STATED TASK:
Give again, word for word, each line from the top of the listing through the line that holds "COL = scene.collection".

MATERIAL PROVIDED:

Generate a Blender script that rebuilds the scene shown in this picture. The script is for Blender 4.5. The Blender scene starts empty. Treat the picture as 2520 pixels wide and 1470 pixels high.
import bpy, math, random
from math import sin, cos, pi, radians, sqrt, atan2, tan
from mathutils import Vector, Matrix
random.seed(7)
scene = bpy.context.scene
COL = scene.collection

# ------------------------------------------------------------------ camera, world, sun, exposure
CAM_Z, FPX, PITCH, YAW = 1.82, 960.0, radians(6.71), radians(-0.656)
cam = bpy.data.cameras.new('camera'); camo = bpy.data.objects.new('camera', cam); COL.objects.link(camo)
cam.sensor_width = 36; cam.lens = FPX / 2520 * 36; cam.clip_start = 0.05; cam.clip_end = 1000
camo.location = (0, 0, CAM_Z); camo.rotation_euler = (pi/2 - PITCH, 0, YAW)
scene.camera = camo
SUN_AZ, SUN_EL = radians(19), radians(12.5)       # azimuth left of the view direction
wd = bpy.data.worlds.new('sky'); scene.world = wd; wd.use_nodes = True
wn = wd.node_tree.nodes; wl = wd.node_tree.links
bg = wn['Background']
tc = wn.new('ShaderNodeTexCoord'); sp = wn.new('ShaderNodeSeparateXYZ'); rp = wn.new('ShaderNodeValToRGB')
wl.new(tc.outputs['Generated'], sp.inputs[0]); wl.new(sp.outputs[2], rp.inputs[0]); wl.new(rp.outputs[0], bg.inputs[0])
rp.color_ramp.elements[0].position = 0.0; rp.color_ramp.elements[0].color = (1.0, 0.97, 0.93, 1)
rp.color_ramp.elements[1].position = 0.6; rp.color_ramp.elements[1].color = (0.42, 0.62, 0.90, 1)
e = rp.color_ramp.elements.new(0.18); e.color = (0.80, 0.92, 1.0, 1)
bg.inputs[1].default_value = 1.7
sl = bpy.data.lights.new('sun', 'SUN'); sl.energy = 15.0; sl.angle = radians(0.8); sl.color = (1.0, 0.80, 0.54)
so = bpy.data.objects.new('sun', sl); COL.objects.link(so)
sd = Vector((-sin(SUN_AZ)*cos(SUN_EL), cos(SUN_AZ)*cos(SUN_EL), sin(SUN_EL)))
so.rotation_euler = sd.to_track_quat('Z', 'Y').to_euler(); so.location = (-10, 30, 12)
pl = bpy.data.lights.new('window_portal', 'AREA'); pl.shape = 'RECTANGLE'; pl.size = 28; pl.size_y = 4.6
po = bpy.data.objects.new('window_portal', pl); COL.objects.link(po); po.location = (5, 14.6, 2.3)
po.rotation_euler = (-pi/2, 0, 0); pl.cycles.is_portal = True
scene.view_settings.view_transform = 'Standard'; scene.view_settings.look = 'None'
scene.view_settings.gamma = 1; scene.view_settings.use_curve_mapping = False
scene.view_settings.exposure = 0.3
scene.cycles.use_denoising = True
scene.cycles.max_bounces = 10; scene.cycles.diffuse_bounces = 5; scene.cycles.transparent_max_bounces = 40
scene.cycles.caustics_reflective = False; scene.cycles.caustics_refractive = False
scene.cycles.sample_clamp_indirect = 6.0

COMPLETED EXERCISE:
Generate a Blender script that rebuilds the scene shown in this picture. The script is for Blender 4.5. The Blender scene starts empty. Treat the picture as 2520 pixels wide and 1470 pixels high.
import bpy, math, random
from math import sin, cos, pi, radians, sqrt, atan2, tan
from mathutils import Vector, Matrix
random.seed(7)
scene = bpy.context.scene
COL = scene.collection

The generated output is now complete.